• [Directive]:
Reproduce exactly the lines below from the one containing "Keep writing the" through the one containing "(.05, .10, .055), .4, .5)", including both, and nothing else.

• [Given entries]:
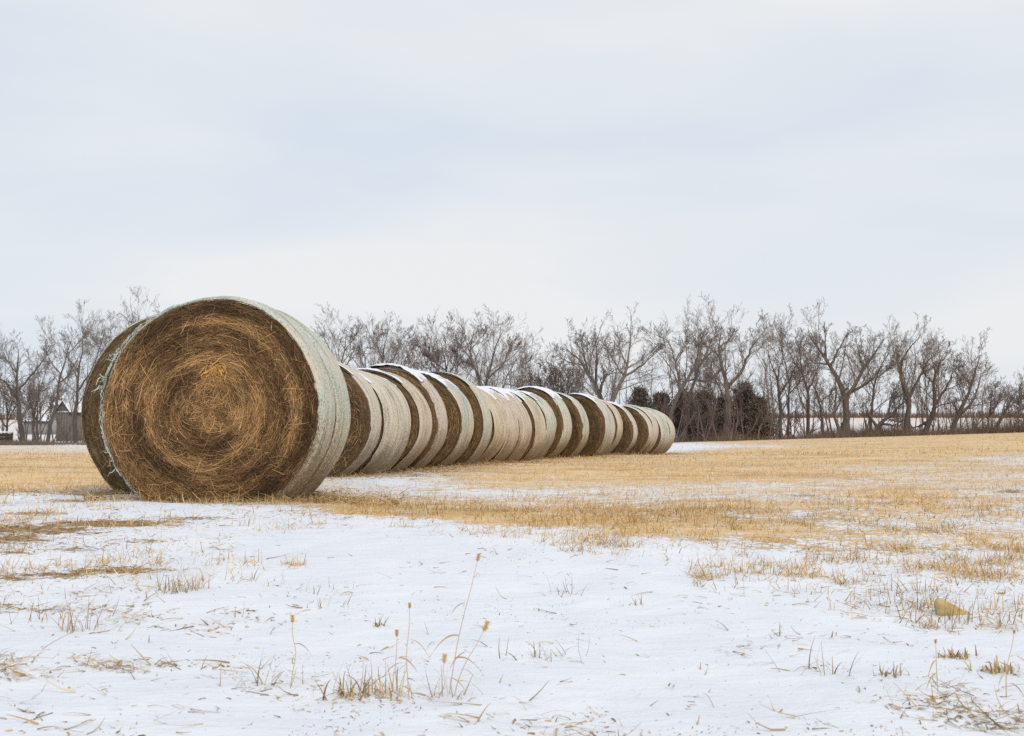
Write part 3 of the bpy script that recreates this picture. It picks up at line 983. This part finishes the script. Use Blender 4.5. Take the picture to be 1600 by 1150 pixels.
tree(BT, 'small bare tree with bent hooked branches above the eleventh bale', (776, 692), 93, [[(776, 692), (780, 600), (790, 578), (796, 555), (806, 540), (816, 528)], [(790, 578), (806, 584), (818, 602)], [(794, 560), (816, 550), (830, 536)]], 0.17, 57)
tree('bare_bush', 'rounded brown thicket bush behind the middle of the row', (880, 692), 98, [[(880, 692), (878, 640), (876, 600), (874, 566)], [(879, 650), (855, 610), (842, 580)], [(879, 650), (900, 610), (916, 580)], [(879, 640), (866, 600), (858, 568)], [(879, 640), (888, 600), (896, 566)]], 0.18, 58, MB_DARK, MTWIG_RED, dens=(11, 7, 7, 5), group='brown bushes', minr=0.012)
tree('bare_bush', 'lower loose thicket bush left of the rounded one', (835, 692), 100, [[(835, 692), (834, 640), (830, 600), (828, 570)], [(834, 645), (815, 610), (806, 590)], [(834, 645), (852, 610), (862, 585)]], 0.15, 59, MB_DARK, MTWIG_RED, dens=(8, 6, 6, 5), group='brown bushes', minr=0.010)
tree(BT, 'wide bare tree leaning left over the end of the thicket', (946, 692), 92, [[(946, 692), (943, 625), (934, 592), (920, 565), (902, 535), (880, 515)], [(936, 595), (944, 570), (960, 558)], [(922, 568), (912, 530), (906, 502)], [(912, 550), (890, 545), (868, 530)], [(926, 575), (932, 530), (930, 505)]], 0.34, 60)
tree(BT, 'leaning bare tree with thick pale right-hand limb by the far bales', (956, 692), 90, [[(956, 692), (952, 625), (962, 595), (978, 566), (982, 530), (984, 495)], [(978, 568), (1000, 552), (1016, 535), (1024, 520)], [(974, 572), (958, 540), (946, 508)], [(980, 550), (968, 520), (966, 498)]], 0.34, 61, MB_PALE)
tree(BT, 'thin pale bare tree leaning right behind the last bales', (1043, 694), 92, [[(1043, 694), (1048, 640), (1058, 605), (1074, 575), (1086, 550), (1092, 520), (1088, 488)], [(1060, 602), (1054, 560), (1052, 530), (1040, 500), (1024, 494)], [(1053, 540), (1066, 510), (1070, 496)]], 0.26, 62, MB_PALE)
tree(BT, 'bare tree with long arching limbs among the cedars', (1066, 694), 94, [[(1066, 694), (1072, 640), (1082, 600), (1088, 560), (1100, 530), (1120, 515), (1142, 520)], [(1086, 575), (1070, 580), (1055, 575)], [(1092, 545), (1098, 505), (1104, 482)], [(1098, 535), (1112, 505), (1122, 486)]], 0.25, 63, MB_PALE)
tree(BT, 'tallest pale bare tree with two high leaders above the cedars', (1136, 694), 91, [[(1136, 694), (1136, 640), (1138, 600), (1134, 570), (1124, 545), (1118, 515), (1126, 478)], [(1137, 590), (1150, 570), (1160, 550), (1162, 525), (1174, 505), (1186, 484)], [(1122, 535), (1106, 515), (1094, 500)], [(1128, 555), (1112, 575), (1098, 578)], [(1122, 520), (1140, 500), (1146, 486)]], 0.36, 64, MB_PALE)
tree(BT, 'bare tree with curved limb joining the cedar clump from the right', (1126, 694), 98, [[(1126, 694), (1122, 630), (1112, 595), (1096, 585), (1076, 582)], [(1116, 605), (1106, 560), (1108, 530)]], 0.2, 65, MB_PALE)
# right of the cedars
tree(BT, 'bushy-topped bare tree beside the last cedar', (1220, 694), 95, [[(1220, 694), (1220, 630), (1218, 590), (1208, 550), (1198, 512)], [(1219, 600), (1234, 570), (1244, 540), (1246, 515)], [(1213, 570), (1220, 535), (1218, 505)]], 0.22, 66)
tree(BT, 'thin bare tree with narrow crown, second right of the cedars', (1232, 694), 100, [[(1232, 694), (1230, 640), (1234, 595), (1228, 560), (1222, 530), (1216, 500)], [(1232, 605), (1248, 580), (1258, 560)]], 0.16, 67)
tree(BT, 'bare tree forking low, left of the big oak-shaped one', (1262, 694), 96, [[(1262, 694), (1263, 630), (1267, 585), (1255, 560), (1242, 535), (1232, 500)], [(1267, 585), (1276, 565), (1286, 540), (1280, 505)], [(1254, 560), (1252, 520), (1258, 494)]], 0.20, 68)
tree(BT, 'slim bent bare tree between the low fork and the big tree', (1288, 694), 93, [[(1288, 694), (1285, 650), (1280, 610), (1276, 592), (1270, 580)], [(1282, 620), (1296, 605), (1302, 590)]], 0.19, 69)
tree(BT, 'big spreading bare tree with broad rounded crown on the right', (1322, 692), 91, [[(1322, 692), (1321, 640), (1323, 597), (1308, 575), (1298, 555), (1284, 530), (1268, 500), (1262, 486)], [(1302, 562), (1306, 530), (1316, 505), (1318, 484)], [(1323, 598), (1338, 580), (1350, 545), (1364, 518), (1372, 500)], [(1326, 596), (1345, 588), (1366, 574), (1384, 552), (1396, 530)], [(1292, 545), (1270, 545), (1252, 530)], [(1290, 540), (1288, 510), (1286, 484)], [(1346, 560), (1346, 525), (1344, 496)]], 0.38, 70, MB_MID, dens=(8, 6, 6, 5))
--
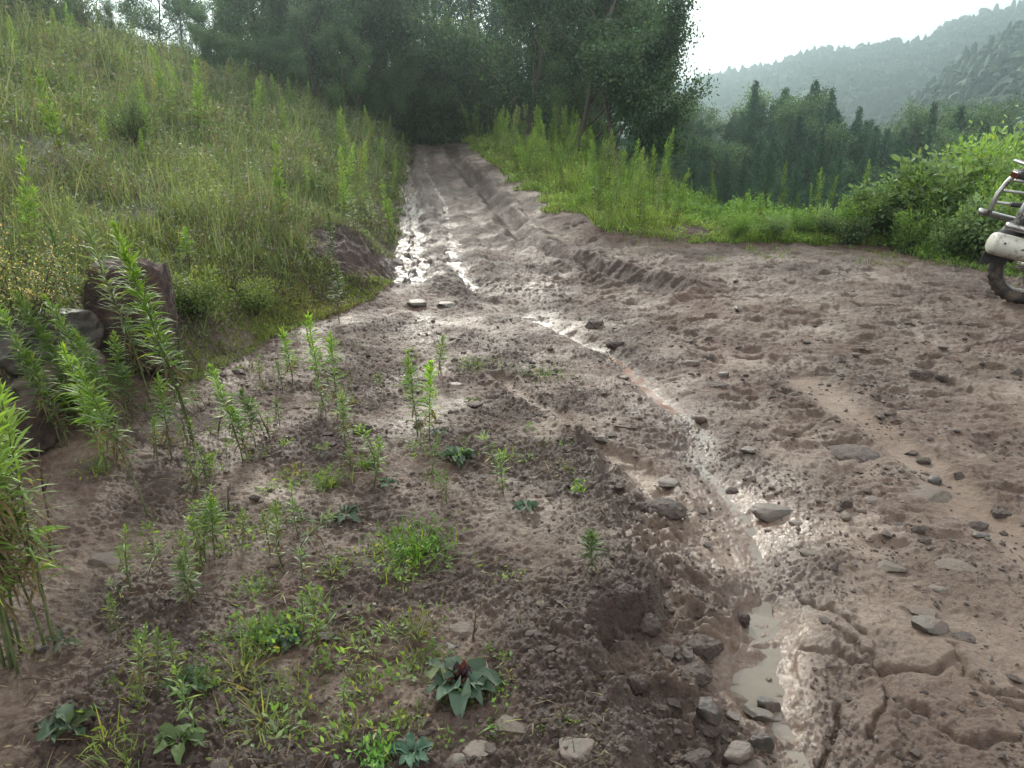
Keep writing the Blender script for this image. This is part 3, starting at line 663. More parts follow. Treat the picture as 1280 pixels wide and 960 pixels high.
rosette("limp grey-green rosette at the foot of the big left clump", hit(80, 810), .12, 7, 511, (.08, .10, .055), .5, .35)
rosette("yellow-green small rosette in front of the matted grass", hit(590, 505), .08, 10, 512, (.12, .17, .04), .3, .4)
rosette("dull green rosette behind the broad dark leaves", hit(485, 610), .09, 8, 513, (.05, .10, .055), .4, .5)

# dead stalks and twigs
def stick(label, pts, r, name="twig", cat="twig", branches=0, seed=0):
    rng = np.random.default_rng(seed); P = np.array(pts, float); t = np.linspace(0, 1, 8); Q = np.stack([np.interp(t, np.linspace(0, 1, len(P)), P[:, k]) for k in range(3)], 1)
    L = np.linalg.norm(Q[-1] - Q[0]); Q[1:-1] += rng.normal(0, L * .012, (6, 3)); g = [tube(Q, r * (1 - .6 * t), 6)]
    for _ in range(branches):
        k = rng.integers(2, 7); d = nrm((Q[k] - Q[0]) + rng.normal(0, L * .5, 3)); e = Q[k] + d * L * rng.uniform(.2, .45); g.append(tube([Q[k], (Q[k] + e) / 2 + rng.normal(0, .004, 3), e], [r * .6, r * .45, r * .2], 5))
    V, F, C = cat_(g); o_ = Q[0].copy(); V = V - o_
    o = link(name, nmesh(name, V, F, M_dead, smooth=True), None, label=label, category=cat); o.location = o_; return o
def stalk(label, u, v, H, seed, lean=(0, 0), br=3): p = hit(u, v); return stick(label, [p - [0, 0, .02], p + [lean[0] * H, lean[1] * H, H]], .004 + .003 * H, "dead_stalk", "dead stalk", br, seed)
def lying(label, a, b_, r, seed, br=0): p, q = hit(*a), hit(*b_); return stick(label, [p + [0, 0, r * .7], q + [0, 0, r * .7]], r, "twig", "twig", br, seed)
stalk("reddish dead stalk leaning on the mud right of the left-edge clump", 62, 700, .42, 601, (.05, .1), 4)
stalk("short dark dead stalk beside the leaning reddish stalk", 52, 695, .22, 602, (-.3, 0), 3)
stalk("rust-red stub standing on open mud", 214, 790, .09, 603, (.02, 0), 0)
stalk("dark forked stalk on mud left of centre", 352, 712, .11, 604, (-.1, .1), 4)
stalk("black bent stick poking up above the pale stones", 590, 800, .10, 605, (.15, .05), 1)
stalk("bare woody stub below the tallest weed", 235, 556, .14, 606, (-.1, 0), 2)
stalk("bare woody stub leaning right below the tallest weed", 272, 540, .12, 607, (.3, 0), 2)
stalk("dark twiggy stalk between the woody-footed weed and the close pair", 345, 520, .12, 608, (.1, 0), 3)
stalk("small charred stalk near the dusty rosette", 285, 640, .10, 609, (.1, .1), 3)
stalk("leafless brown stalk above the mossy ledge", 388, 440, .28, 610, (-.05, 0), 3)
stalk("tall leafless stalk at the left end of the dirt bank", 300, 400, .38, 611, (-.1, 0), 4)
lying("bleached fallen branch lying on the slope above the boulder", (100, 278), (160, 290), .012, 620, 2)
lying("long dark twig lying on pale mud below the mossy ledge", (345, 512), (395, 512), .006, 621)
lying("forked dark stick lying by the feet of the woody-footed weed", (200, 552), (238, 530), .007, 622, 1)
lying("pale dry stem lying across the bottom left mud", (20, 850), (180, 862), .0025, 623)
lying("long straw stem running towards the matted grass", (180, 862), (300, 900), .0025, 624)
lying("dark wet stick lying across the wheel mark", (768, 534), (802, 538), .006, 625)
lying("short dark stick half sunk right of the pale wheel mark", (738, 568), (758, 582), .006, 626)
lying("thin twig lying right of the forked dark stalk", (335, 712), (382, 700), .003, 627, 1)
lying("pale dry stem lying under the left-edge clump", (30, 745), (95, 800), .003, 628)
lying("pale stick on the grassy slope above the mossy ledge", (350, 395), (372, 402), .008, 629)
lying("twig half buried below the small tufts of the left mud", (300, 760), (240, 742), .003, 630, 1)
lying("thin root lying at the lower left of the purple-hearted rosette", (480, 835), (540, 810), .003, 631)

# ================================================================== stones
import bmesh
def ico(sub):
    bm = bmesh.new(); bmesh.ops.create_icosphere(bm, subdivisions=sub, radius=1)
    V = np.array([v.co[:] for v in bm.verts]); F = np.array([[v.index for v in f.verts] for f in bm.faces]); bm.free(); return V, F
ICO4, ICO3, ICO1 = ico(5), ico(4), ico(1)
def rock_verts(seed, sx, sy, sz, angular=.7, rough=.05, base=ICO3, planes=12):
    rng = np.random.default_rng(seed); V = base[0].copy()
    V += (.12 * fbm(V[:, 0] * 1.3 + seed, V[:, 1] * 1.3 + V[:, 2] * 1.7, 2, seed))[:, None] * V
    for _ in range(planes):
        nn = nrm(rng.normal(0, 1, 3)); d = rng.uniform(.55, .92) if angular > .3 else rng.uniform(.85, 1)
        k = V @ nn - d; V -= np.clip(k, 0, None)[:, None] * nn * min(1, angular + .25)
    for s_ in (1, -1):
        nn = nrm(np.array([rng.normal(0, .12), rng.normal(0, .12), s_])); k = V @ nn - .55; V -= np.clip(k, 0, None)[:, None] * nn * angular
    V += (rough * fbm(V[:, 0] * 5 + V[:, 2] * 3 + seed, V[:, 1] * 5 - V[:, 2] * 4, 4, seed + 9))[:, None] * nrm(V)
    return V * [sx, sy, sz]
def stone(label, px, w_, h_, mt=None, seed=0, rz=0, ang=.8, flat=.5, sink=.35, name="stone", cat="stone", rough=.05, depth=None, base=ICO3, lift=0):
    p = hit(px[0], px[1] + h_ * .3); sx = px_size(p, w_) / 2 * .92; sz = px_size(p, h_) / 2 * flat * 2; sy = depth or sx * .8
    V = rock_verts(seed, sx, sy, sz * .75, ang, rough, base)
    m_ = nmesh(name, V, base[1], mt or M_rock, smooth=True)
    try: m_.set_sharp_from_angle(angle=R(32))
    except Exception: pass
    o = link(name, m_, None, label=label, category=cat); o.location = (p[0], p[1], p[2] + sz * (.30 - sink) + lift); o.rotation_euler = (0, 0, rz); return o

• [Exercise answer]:
Keep writing the Blender script for this image. This is part 3, starting at line 663. More parts follow. Treat the picture as 1280 pixels wide and 960 pixels high.
rosette("limp grey-green rosette at the foot of the big left clump", hit(80, 810), .12, 7, 511, (.08, .10, .055), .5, .35)
rosette("yellow-green small rosette in front of the matted grass", hit(590, 505), .08, 10, 512, (.12, .17, .04), .3, .4)
rosette("dull green rosette behind the broad dark leaves", hit(485, 610), .09, 8, 513, (.05, .10, .055), .4, .5)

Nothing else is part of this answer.